Further, in imitation of our heavenly Father, corporal punishment is an act that demonstrates a parent’s love for the child’s soul:

Hebrews 12:5-8
“And have you forgotten the exhortation that addresses you as sons? ‘My son, do not regard lightly the discipline of the Lord, nor be weary when reproved by him. For the Lord disciplines the one he loves, and chastises every son whom he receives.’ It is for discipline that you have to endure. God is treating you as sons. For what son is there whom his father does not discipline? If you are left without discipline, in which all have participated, then you are illegitimate children and not sons.”


Did you know that God the Father administers corporal punishment on His children? When we lovingly administer corporal punishment, we’re following the example of our heavenly Father. God “disciplines the one he loves.”

But, do you also notice how far our society has fallen? The writer asks, “What son is there whom his father does not discipline?” Sadly, the fact of the matter is, there are a whole lot of sons and daughters out there whose fathers and mothers refuse to discipline. The lack of lovingly administered corporal punishment is but one sign of how perverse our society has become, when measured by the infallible standard of God’s word. From God’s perspective, it is incredible that a child would exist who has not experienced his/her parent’s discipline. Supposedly, we “spare the rod” because we love the child. God says we’re lying to ourselves. If we truly loved the child, we would discipline the child. And discipline includes the “rod” or corporal punishment: “Whoever spares the rod hates his son, but he who loves him is diligent to discipline him” (Proverbs 13:24).
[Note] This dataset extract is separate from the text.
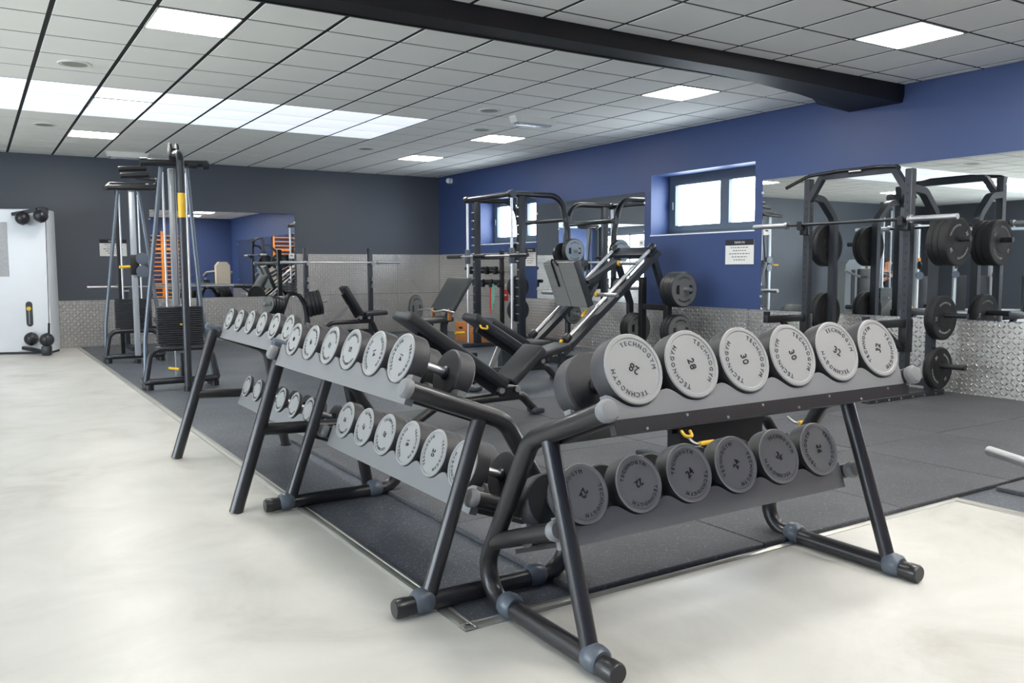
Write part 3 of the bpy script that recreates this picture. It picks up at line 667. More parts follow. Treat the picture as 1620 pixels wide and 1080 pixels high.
for z0, up_ in ((2.08, 1), (.20, -1)):
    a = MB(); a.bar([(-.42, -.03, z0 - .04 * up_), (-.05, -.16, z0 + .02 * up_)] if up_ > 0 else [(-.36, -.06, z0 - .10), (.0, -.30, z0 - .15)], .07, .045); ao = a.build('pulley_arm', M_gun, t)
    e = (.03, -.18, z0 + .005) if up_ > 0 else (.03, -.32, .075)
    a2 = MB(); a2.box(e, (.12, .12, .10 if up_ > 0 else .14), bev=.02); a2.build('arm_end', M_gun, ao)
    for x, y, dz in (((-.27, -.11, -.10), (.0, -.19, -.07)) if up_ > 0 else ((-.24, -.10, .03), (.04, -.33, .03))):
        bl = MB(); bl.ball((x, y, z0 + dz), .098, 18, 10); bo_ = bl.build('pulley_ball', M_gun, ao)
        bb = MB(); bb.lathe([(.1, -.012), (.102, 0), (.1, .012)], (x, y, z0 + dz), (1, .3, 0), 24); bb.build('ball_seam', M_letter, bo_)
MB().tube([(.07, -.22, 1.95), (.07, -.30, .45)], .005, n=6).build('cable', M_gun, t); MB().tube([(.07, -.30, .47), (.06, -.31, .24)], .016, n=8).build('handle_grip', M_letter, t)
# ================================================================== smith machine
t = thing('smith_machine', 'smith machine with chrome guide rods in front of the far window', 'smith machine', (5.9, 3.9, .005))
for s in (-1, 1):
    y = s * .63
    MB().cyl((0, y, .08), (0, y, 2.24), .021, 14).build('guide_rod', M_chrome, t)
    p = MB(); p.box((.16, y, 1.13), (.11, .075, 2.22), bev=.01); po = p.build('upright', M_rackgrey, t)
    pg = MB()
    for k in range(14): pg.box((.095, y, .45 + .125 * k), (.03, .045, .016))
    pg.build('catch_peg', M_steel, po)['kind'] = 'stuff'
    f = MB(); f.tube([(-.03, y, 2.265), (.86, y, 2.265), (.98, y, 1.75), (.98, y, .06)], .042, fil=[.26, .3], n=14, fn=9); fo_ = f.build('curved_frame', M_gun, t)
    MB().lathe([(.052, -.05), (.056, -.03), (.056, .03), (.052, .05)], (0, y, 2.262), (0, 1, 0), 16).build('rod_socket', M_gun, t)
    MB().lathe([(.05, -.04), (.056, 0), (.05, .04)], (.955, y, 1.93), (0, 1, 0), 16).build('joint_collar', M_cap, t)
    MB().box((.48, y, .035), (1.15, .08, .06), bev=.008).build('foot_beam', M_rackgrey, t)
    cr = MB(); cr.box((0, y, 1.40), (.07, .06, .22), bev=.01); cr.build('bar_carriage', M_cap, t)
    for z in (1.47, .92, .55): MB().cyl((.98, y + s * .03, z), (.98, y + s * .28, z), .024, 14).build('plate_horn', M_steel, t)
MB().tube([(0, -.64, 2.262), (0, .70, 2.262)], .04, n=14).build('top_crossbar', M_gun, t)
MB().tube([(.955, -.63, 1.93), (.955, .63, 1.93)], .034, n=14).build('rear_crossbar', M_gun, t)
MB().tube([(.98, -.63, .12), (.98, .63, .12)], .034, n=12).build('rear_crossbar', M_gun, t)
MB().tube([(-.07, -1.12, 1.40), (-.07, 1.12, 1.40)], .014, n=12).build('bar_shaft', M_chrome, t)
for a, b in ((-1.14, -.72), (.72, 1.14)): MB().tube([(-.07, a, 1.40), (-.07, b, 1.40)], .027, n=14).build('bar_sleeve', M_matt, t)
MB().tube([(-.07, -.02, 1.40), (-.07, .30, 1.40)], .032, n=12).build('bar_pad', M_letter, t)
# ------------------------------------------------------------------ weight plates
_pm = {}
def plate_meshes(R, T, kind):
    k = (round(R, 3), round(T, 3), kind)
    if k not in _pm:
        fm = {'grip': M_plateface, 'pale': M_platesilver, 'bump': M_bumper}[kind]
        b = MB(); b.lathe([(.026, -T / 2), (R * .42, -T / 2), (R * .45, -T / 2 + .004), (R * .78, -T / 2 + .004), (R * .82, -T / 2 + .001), (R * .96, -T / 2), (R, -T / 2 + .008), (R, T / 2 - .008), (R * .96, T / 2), (R * .82, T / 2), (R * .78, T / 2 - .004), (R * .45, T / 2 - .004), (R * .42, T / 2), (.026, T / 2)], (0, 0, 0), (0, 1, 0), 40)
        body = b.mesh('disc', M_bumper if kind == 'bump' else M_plate, 12)
        f = MB(); f.lathe([(.03, -T / 2 - .0015), (R * .42, -T / 2 - .0015), (R * .44, -T / 2 - .0002), (R * .80, -T / 2 - .0002), (R * .83, -T / 2 - .0015), (R * .93, -T / 2 - .0015), (R * .94, -T / 2 + .001)], (0, 0, 0), (0, 1, 0), 40)
        face = f.mesh('face', fm, 12)
        gm = []
        for s in (-1, 1): gm.append(MB().prism([(s * R * .38, -R * .27), (s * R * .60, -R * .22), (s * R * .60, R * .22), (s * R * .38, R * .27)], (0, -T / 2 - .003, 0), (1, 0, 0), (0, 0, 1), (0, .002, 0)).mesh('grip_slot', M_letter))
        tm = []; nm = []
        for s in (-1, 1):
            tx = MB(); arc_text(tx, 'TECHNOGYM', (0, -T / 2 - .001, 0), Vector((1, 0, 0)), Vector((0, 0, 1)), R * .68, R * .13, s * PI / 2, .002, gap=.2); tm.append(tx.mesh('lettering', M_letter if kind != 'bump' else M_dimink))
            nb = MB(); put_text(nb, '20', (s * R * .66, -T / 2 - .001, 0), (0, 0, -s), (s, 0, 0), R * .2, .002); nm.append(nb.mesh('number', M_dimink))
        _pm[k] = (body, face, gm, tm, nm)
    return _pm[k]
def plate(loc, R, T, kind, axis_rz, label, grp, spin=0.0, front=True):
    """axis along local y; decorated face on the -y side"""
    body, face, gm, tm, nm = plate_meshes(R, T, kind)
    t = thing('weight_plate', label, 'weight plate', loc, axis_rz, grp); t.rotation_mode = 'YXZ'; t.rotation_euler = (0, spin, axis_rz)
    d = obj('disc', body, t)
    if front:
        f = obj('face', face, d)
        for q in tm + (gm if kind in ('grip', 'pale') else nm): obj(q.name.split('.')[0], q, d)
    return t
g = 'plates stored on the smith machine'
for k in range(2): plate((6.88, 3.27 - .06 - .045 * (k + 1), 1.475), .178, .042, 'pale' if k else 'grip', 0, ('pale grey plate with two grip slots, outermost on the smith machine' if k else 'black plate behind the pale plate on the smith machine'), g)
for z, R, lab in ((.925, .15, 'black plate on the middle near horn of the smith machine'), (.555, .15, 'black plate on the lowest near horn of the smith machine')): plate((6.88, 3.16, z), R, .05, 'grip', 0, lab, g)
for z, R, lab in ((1.475, .17, 'black plate on the top far horn of the smith machine'), (.925, .19, 'black plate on the middle far horn of the smith machine'), (.555, .19, 'black plate on the lowest far horn of the smith machine')): plate((6.88, 4.63, z), R, .08, 'grip', PI, lab, g, 0, False)
# ================================================================== leg press
t = thing('leg_press', 'inclined leg press with a grey ridged footplate on chrome rails', 'leg press', (5.5, 1.73, .005))
r0, r1 = Vector((.0, 0, .30)), Vector((1.38, 0, 1.43)); ru = (r1 - r0).normalized(); rn = Vector((-ru.z, 0, ru.x))
for s in (-1, 1):
    y = s * .37
    MB().tube([r0 + Vector((.02, y, 0)) + rn * .08, r1 + Vector((0, y, 0)) + rn * .08], .027, n=14).build('guide_rail', M_chrome, t)
    MB().bar([r0 + Vector((-.12, y, -.10)) - rn * .02, r1 + Vector((.02, y, .0)) - rn * .02], .06, .10, upv=(0, 1, 0)).build('side_beam', M_rackgrey, t)
    for q in (r0 + ru * .03, r1 - ru * .03):
        c = MB(); c.lathe([(.045, -.045), (.052, -.03), (.052, .03), (.045, .045)], q + Vector((0, y, 0)) + rn * .08, ru, 16); c.build('rail_end', M_matt, t)
    MB().bar([(1.34, y, 1.34), (1.58, y, .75), (1.58, y, .04)], .07, .07, fil=.1, upv=(0, 1, 0)).build('rear_leg', M_rackgrey, t)
    MB().bar([(-.1, y, .2), (-.1, y, .03)], .07, .07, upv=(0, 1, 0)).build('front_leg', M_rackgrey, t)
    MB().box((.74, y, .04), (1.76, .08, .07), bev=.008).build('base_beam', M_rackgrey, t)
MB().box((1.33, 0, 1.42), (.16, .74, .06), R=Matrix.Rotation(-.68, 3, 'Y'), bev=.01).build('top_crossbar', M_rackgrey, t)
MB().box((-.1, 0, .12), (.08, .74, .08)).build('lower_crossbar', M_rackgrey, t)
fp = MB(); fa = Vector((.10, 0, 1.275)); fb = Vector((.315, 0, .74)); fd = (fb - fa).normalized(); fn_ = Vector((-fd.z, 0, fd.x)); fn_ = fn_ if fn_.x < 0 else -fn_
car = MB(); cc = (fa + fb) / 2 - fn_ * .055; Rm = Matrix((fd, Vector((0, 1, 0)), fn_)).transposed()
car.box(cc, ((fb - fa).length + .02, .66, .09), R=Rm, bev=.006); cro = car.build('carriage_plate', M_rackgrey, t)
for s in (-1, 1):
    pl_ = MB(); pl_.box((fa + fb) / 2 + Vector((0, s * .163, 0)) - fn_ * .008, ((fb - fa).length, .312, .016), R=Rm)
    for k in range(9):
        q = fa + (fb - fa) * ((k + .5) / 9); pl_.box(q + Vector((0, s * .163, 0)) + fn_ * .0015, (.012, .30, .006), R=Rm)
    pl_.build('footplate', mat('ridged_grey_footplate', (150, 150, 146), .5, metal=.3, var=.05), cro)
hk = MB(); hk.tube([fa + Vector((0, .10, .0)) + fd * .30 + fn_ * .02, fa + Vector((0, .10, 0)) - fd * .02 + fn_ * .02, fa + Vector((0, .06, .0)) - fd * .08 + fn_ * .02, fa + Vector((0, .0, 0)) - fd * .02 + fn_ * .02, fa + Vector((0, 0, 0)) + fd * .02 + fn_ * .01], .012, fil=.03, n=8); hk.build('hook', M_letter, cro)
for s in (-1, 1):
    arm = MB(); arm.bar([cc + Vector((.06, s * .30, .02)), cc + Vector((.52, s * .33, .27))], .05, .11, upv=(0, 1, 0)); ao = arm.build('carriage_arm', M_rackgrey, cro)
    MB().tube([cc + Vector((.50, s * .34, .25)), cc + Vector((.50, s * .72, .25))], .025, n=12).build('loading_horn', M_chrome, ao)
    MB().tube([cc + Vector((.15, s * .36, -.13)), cc + Vector((.15, s * .78, -.13))], .025, n=12).build('loading_horn', M_chrome, ao)
    MB().lathe([(.034, 0), (.034, .03)], cc + Vector((.50, s * .38, .25)), (0, s, 0), 14).build('horn_ring', M_yellow, ao); MB().lathe([(.034, 0), (.034, .03)], cc + Vector((.15, s * .38, -.13)), (0, s, 0), 14).build('horn_ring', M_yellow, ao)
MB().box((-.35, 0, .30), (.44, .44, .09), bev=.03).build('seat_pad', M_pad, t); MB().box((-.72, 0, .46), (.62, .46, .09), R=Matrix.Rotation(.55, 3, 'Y'), bev=.03).build('back_pad', M_pad, t)
MB().box((-.5, 0, .15), (.5, .1, .22)).build('seat_post', M_rackgrey, t)
MB().tube([(-.30, -.36, .12), (-.20, -.36, .28), (-.02, -.36, .42)], .015, fil=.06, n=8).build('release_lever', M_letter, t); MB().tube([(-.24, -.365, .18), (-.10, -.365, .36)], .022, n=10).build('handle_grip', M_yellow, t)
MB().tube([(.28, -.25, .62), (.36, -.25, .70)], .018, n=8).build('stop_grip', M_yellow, t)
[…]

Let’s finish this passage in Hebrews, and I’ll comment as we go along:

Hebrews 12:9-11
“Besides this, we have had earthly fathers who disciplined us and we respected them
[Notice, here, that parents who lovingly administer corporal punishment earn respect from their children]. Shall we not much more be subject to the Father of spirits and live? For they disciplined us for a short time as it seemed best to them [the fact that some parents have abused corporal punishment only proves one thing: those parents are sinners, just like you], but he disciplines us for our good, that we may share his holiness. For the moment all discipline seems painful rather than pleasant [corporal punishment should hurt], but later it yields the peaceful fruit of righteousness to those who have been trained by it [it’s worth it in the end].”

Amen!

So, I leave this plea with believers: Don’t succumb to the perverse values of our society. God’s way is always the right way. Corporal punishment, lovingly administered, is God’s idea, not men’s: God knows what our children need. If you discipline your children—not for selfish reasons, but out of a genuine, loving and prayerful concern for their eternal souls—they will respect you. And, the Lord willing, eventually, they will thank you.